Start Source data
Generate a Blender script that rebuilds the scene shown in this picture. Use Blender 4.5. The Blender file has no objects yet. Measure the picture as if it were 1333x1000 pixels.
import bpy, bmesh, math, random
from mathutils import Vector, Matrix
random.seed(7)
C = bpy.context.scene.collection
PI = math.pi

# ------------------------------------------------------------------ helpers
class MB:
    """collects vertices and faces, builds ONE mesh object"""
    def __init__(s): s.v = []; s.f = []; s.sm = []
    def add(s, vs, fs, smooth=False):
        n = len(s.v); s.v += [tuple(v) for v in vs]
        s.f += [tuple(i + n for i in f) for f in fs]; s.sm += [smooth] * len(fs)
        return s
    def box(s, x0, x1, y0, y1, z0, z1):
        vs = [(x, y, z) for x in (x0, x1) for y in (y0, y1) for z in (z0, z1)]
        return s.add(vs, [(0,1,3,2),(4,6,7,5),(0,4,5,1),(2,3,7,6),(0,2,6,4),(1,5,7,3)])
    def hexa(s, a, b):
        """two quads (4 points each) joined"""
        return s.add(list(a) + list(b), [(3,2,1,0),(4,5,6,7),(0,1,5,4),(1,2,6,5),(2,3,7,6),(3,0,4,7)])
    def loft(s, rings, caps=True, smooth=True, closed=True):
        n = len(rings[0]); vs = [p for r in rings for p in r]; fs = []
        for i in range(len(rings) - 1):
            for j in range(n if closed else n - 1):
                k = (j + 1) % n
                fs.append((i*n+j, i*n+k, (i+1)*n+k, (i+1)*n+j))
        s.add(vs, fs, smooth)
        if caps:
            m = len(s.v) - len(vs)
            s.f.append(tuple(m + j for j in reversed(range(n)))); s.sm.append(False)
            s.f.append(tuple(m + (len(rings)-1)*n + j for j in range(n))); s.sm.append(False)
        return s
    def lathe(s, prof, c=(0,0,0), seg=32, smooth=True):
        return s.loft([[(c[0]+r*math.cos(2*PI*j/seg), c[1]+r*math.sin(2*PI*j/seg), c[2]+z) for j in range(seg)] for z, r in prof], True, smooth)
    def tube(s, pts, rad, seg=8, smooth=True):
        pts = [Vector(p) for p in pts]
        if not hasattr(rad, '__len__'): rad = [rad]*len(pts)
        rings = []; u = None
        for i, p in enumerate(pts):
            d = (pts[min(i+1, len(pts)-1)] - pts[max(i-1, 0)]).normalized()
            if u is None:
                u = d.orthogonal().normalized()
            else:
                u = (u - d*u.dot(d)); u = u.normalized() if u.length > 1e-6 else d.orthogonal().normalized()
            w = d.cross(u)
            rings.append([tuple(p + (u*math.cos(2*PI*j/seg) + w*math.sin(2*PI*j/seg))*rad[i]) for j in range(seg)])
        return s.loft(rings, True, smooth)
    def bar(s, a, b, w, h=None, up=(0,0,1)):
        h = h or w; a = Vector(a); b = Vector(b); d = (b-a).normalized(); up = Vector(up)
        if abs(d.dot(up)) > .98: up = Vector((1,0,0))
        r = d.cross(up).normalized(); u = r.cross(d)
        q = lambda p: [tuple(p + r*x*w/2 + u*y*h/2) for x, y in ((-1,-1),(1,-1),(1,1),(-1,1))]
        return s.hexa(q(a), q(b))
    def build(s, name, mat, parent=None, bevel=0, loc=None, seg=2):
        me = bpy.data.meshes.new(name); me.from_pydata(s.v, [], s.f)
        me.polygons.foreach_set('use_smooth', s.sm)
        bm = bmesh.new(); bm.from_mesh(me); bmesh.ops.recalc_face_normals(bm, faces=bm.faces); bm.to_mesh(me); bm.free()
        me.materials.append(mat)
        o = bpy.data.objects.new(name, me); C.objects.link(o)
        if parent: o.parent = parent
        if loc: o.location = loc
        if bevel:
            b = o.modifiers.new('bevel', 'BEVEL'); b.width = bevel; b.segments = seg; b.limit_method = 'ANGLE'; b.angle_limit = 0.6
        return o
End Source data
*Required task*. Everything from the first line above through the line that contains "PI = math.pi" should be duplicated exactly, please, and nothing beyond it.

*Complete answer*.
Generate a Blender script that rebuilds the scene shown in this picture. Use Blender 4.5. The Blender file has no objects yet. Measure the picture as if it were 1333x1000 pixels.
import bpy, bmesh, math, random
from mathutils import Vector, Matrix
random.seed(7)
C = bpy.context.scene.collection
PI = math.pi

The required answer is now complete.